# [Set task]
List each line of the data that holds the string "picture", please.
::::::
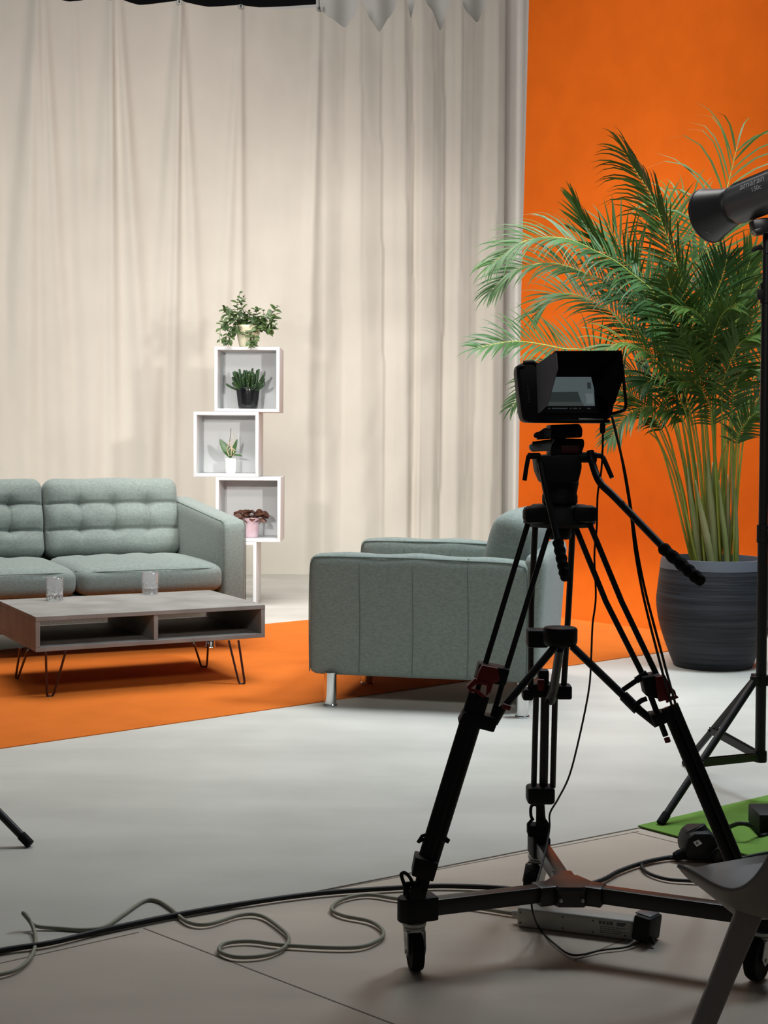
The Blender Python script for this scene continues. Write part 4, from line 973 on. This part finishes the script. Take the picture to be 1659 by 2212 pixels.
# lettering on the side that faces the camera
tocam = (CAM - B_); tocam = (tocam - a_ * tocam.dot(a_)).normalized()
def lettering(txt, size, along, up_, r, parent, m=None):
    cu_ = bpy.data.curves.new('lettering', 'FONT'); cu_.body = txt; cu_.size = size; cu_.extrude = .0004; cu_.align_x = 'LEFT'
    o = bpy.data.objects.new('lettering', cu_); COL.objects.link(o); cu_.materials.append(m or M['lampprint'])
    upv = a_.cross(tocam).normalized(); 
    if upv.z < 0: upv = -upv
    nrm = (tocam * math.cos(up_) + upv * math.sin(up_)).normalized(); xd = -a_; yd = nrm.cross(xd)
    Mx = Matrix((xd, yd, nrm)).transposed().to_4x4()
    Mx.translation = nrm * r - xd * 0 + (-a_) * along
    cu_.space_character = 1.02
    me = bpy.data.meshes.new_from_object(o.evaluated_get(bpy.context.evaluated_depsgraph_get())); bpy.data.objects.remove(o)
    me.materials.clear(); me.materials.append(m or M['lampprint'])
    o = bpy.data.objects.new('lettering', me); COL.objects.link(o); o.parent = parent; o.matrix_basis = Mx
    return o
lettering('amaran', .030, -.020, .62, .0600, hs)
lettering('150c', .019, .022, .30, .0600, hs)
# print on the reflector
upv = a_.cross(tocam).normalized(); upv = upv if upv.z > 0 else -upv
mb = MB()
for t, w, o in ((.168, .0016, -.62), (.160, .0012, -.60)):
    for k in range(9):
        nn = (tocam * math.cos(o - .05 * k * .6) + upv * math.sin(o - .05 * k * .6)).normalized()
        mb.box(B_ + a_ * t + nn * (.0548 + .026 * ((t - .095) / .095) ** 1.15 + .0002), (.0035, w, .0006), Matrix((nn.cross(a_), a_, nn)).transposed())
nn = (tocam * math.cos(-.55) + upv * math.sin(-.55)).normalized(); q0 = B_ + a_ * .172 + nn * (.0548 + .026 * (.077 / .095) ** 1.15 + .0004); tt_ = nn.cross(a_)
mb.prism([q0, q0 + tt_ * .006 + a_ * .001, q0 + tt_ * .003 - a_ * .006], nn * .0005)
obj('print', mb, mat('reflector_print', (110, 110, 108), .5), sl)
mb = MB(); mb.pprism([(1626, 474), (1650, 470), (1668, 470), (1668, 500), (1640, 505), (1630, 500)], 4.10, .05, .004); mb.tube([SP + V((0, 0, zat(548))), SP + V((0, 0, zat(490)))], R_(9, YS), 16); mb.pprism([(1628, 496), (1650, 488), (1652, 505), (1636, 508)], 4.09, .03, .003); yk = obj('yoke', mb, M['lampdark'], sl)
mb = MB(); mb.pprism([(1624, 541), (1632, 531), (1646, 527), (1650, 540), (1638, 539), (1628, 545)], 4.11, .02, .003); obj('yoke_lever', mb, M['blackp'], yk)

# ------------------------------------------------------------------ cables, power strip, connector, chair
def cable(name, pts, r, m, label, px=True, sm=7):
    P = []
    for p in pts:
        if len(p) == 2: q = G(p[0], p[1], r); P.append(V((q.x, q.y, r + .0035)))
        elif p[2] < 0.5 and isinstance(p[2], float): P.append(G(p[0], p[1], p[2]))
        else: P.append(D(p[0], p[1], p[2]))
    mb = MB(); mb.tube(P, r, 10, sm=sm); o = obj(name, mb, m, org=(P[0].x, P[0].y, 0), sharp=3); return tag(o, label, 'cable')
cable('power_cable', [(-160, 2092), (0, 2057), (110, 2040), (230, 2011), (400, 1976), (560, 1950), (700, 1932), (860, 1921), (960, 1917), (1090, 1922), (1180, 1935), (1290, 1908), (1340, 1884), (1400, 1864), (1470, 1851)], .0056, M['cable'], 'thick black cable running across the floor from left edge to the black connector box')
cable('extension_cord', [(-40, 2112), (0, 2109), (38, 2097), (66, 2072), (77, 2040), (73, 2008, .012), (60, 1982, .028), (50, 1972, .04), (58, 1982, .03), (78, 2000, .012), (130, 2009), (180, 2012), (225, 2006), (265, 1980), (310, 1950), (340, 1949), (370, 1967), (405, 1995), (450, 2000), (520, 1980), (565, 1982), (605, 2008), (624, 2030), (612, 2052), (570, 2068), (510, 2071), (474, 2058), (486, 2042), (540, 2037), (620, 2046), (760, 2051), (815, 2036), (828, 2016), (800, 1994), (740, 1981), (716, 1966), (740, 1946), (795, 1936), (860, 1945), (930, 1950), (1040, 1966), (1090, 1974), (1118, 1978)], .0042, M['cableg'], 'grey cord lying in loose loops on the floor and running to the power strip')
cable('loop_cable', [(1560, 1862), (1510, 1857), (1450, 1857), (1402, 1862), (1386, 1872), (1400, 1889), (1440, 1902), (1490, 1906), (1560, 1909), (1640, 1911)], .0042, M['cable'], 'black cable making a flat loop on the beige floor behind the white chair')
cable('mat_cable', [(1566, 1800), (1575, 1787, .03), (1598, 1779, .05), (1620, 1783, .045), (1635, 1797, .02), (1646, 1806, .008), (1668, 1800)], .0058, M['cable'], 'thick black cable arching over the green mat to the black box')
cable('edge_cable', [(1560, 1868), (1600, 1858), (1640, 1849), (1700, 1838), (1780, 1820)], .005, M['cable'], 'black cable on the floor just past the rim of the white chair')
cable('camera_cable', [(1302, 912, 2.83), (1302, 960, 2.83), (1299, 1015, 2.84), (1291, 1070, 2.85), (1289, 1140, 2.86), (1284, 1200, 2.86), (1287, 1290, 2.86), (1280, 1350, 2.87), (1277, 1420, 2.89), (1272, 1490, 2.92), (1252, 1590, 2.98), (1230, 1675, 3.04), (1206, 1725, 3.1), (1188, 1757, 3.13), (1187, 1790, 3.12), (1178, 1840, 3.06), (1163, 1895, 2.98), (1149, 1940, 2.93), (1152, 1975, 2.93), (1166, 2010), (1195, 2040), (1238, 2067), (1300, 2056), (1350, 2050), (1380, 2040), (1416, 2032)], .0021, M['cable'], 'thin black cable hanging from the camera down past the tripod to the power adapter')
for i, (o1, lab) in enumerate(((0, 'left of the two black cables hanging from the right side of the video camera'), (1, 'right of the two black cables hanging from the right side of the video camera'))):
    k = o1 * 9
    cable('video_cable', [(1322, 900, 2.83), (1340, 975, 2.80), (1352, 1040 - k, 2.79), (1363 + k * .2, 1110, 2.78), (1372 + k * .5, 1190, 2.77), (1386 + k * .7, 1270, 2.76), (1402 + k * .9, 1340, 2.76), (1420 + k, 1410, 2.77), (1436 + k, 1470, 2.78), (1462 + k, 1560, 2.85), (1500 + k, 1670, 2.9), (1526 + k, 1750, 2.95), (1548 + k, 1815, 3.3), (1560 + k, 1850)], .0026, M['cable'], lab)
mb = MB(); mb.tube([D(1302, 908, 2.83), D(1302, 915, 2.83)], .003, 8); mb.pbox(1297, 914, 1308, 936, 2.82, .01, .002); pg = obj('cable_plug', mb, M['blackp'], bpy.data.objects['camera_cable'])
# power strip
P0, P1 = G(1116, 2003), G(1368, 2034); pd = (P1 - P0); pL = pd.length; pd.normalize(); pn = V((-pd.y, pd.x, 0))
ps = thing('power_strip', P0, 'white power strip lying on its side on the floor under the dolly', 'power strip')
mb = MB(); pc = P0 + pd * (pL / 2) + pn * .026 + V((0, 0, .0215)); mb.box(pc, (pL, .05, .042), aim((0, 0, 1), pd), .006, 3); pb_ = obj('casing', mb, M['whitepl'], ps)
mb = MB(); mb.tube([P0 + pn * .025 + V((0, 0, .021)) - pd * .016, P0 + pn * .025 + V((0, 0, .021)) + pd * .004], [.007, .011], 12); obj('cable_gland', mb, M['whitepl'], ps)
mb = MB()
def onface(s, z): return P0 + pd * s + V((0, 0, z)) + pn * .0006
rq = random.Random(5)
for i, w in enumerate((.006, .006, .005, .007, 0, .008, .008)):
    if w: mb.box(onface(pL * .72 + i * .0078, .032), (w, .0006, .007), aim((0, 0, 1), pd))
for j, z in enumerate((.024, .020, .016, .012)):
    s = pL * .72
    while s < pL * .72 + .055 - .012 * (j % 2):
        w = rq.uniform(.003, .008); mb.box(onface(s + w / 2, z), (w, .0006, .0014), aim((0, 0, 1), pd)); s += w + .0016
obj('print', mb, M['ink'], pb_)
mb = MB()
for s, z in ((.03, .033), (.03, .010), (.40, .034), (.40, .010), (.93, .034), (.93, .010), (.66, .034), (.66, .01)): mb.lathe([(.0022, 0), (.0022, .001), (.0005, .0006)], onface(pL * s, z) + pn * .0004, aim(-pn), 8)
obj('screw', mb, M['ink'], pb_)
A0 = P1 + pd * .026 + pn * .012
pa = thing('power_adapter', (A0.x, A0.y, 0), 'black plug-in power adapter at the right end of the power strip', 'power adapter')
mb = MB(); mb.box(A0 + V((0, 0, .031)), (.038, .062, .052), aim((.12, 0, 1), (pd * .9 - pn * .25)), .005, 3); mb.tube([A0 + pd * .012 - pn * .024 + V((0, 0, .016)), A0 + pd * .020 - pn * .034 + V((0, 0, .008))], [.006, .0035], 8); ab = obj('casing', mb, M['blackp'], pa)
mb = MB(); mb.box(A0 + pn * .006 + V((0, 0, .058)), (.034, .046, .003), aim((.12, 0, 1), (pd * .9 - pn * .25)), .001); obj('painted_lit_top', mb, mat('adapter_lit_tone', (104, 106, 108), .45), pa)  # thin grey slab paints the light on the black adapter's top
# connector box
YD = 3.52; dp = G(1520, 1862)
cb = thing('connector_box', (dp.x, dp.y, 0), 'black cable connector box with a white sticker at the edge of the green mat', 'connector box')
mb = MB(); mb.pprism([(1478, 1836), (1486, 1812), (1500, 1800), (1536, 1800), (1556, 1818), (1566, 1846), (1556, 1862), (1484, 1860)], YD, .10, .012); bd_ = obj('casing', mb, M['blackp'], cb)
mb = MB(); R = aim((-.45, .25, .85)); mb.lathe([(.001, .0), (.026, .0), (.030, .004), (.030, .018), (.027, .021), (.001, .022)], D(1508, 1806, YD + .045), R, 28); mb.lathe([(.022, 0), (.024, .004), (.024, .03)], D(1512, 1812, YD + .04), R, 24); obj('socket_lid', mb, M['blackp'], cb)
mb = MB(); mb.tube([D(1456, 1851, YD + .02), D(1466, 1847, YD + .02), D(1495, 1838, YD + .03)], [.010, .015], 14); obj('cable_gland', mb, M['rubber'], cb)
mb = MB(); mb.lathe([(.001, 0), (.020, 0), (.024, .004), (.024, .05), (.020, .054), (.001, .054)], D(1562, 1850, YD - .01), aim((-.3, 1, 0)), 28); T(mb, [(1530, 1852, YD - .01), (1538, 1842, YD - .012), (1550, 1834, YD - .012), (1556, 1838, YD - .01)], 2.4, 8, 4); obj('socket', mb, M['blackp'], cb)
mb = MB(); mb.pprism([(1497.5, 1819.5), (1509, 1814), (1517, 1822), (1505, 1829)], YD - .002, .003, 0); stk = obj('sticker', mb, M['paper'], cb, 'small white sticker')
mb = MB(); mb.pprism([(1502, 1820), (1507, 1817.5), (1508, 1819), (1503, 1821.5)], YD - .0028, .001, 0); mb.pprism([(1503.5, 1822.5), (1508, 1820), (1509.5, 1822), (1505, 1825)], YD - .0028, .001, 0); obj('print', mb, M['ink'], stk)
bx = G(1640, 1806)
pbx = thing('control_box', (bx.x + .06, bx.y, .006), 'black box on the green mat at the right edge of the picture', 'control box')
mb = MB(); mb.box((bx.x + .085, bx.y + .06, .006 + .026), (.17, .12, .05), None, .005); obj('casing', mb, M['blackp'], pbx)
mb = MB(); mb.lathe([(.012, 0), (.012, .006), (.008, .007)], (bx.x + .022, bx.y + .001, .03), aim((0, -1, 0)), 16); obj('socket', mb, M['rubber'], pbx)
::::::
# [Reply to the task]
The Blender Python script for this scene continues. Write part 4, from line 973 on. This part finishes the script. Take the picture to be 1659 by 2212 pixels.
pbx = thing('control_box', (bx.x + .06, bx.y, .006), 'black box on the green mat at the right edge of the picture', 'control box')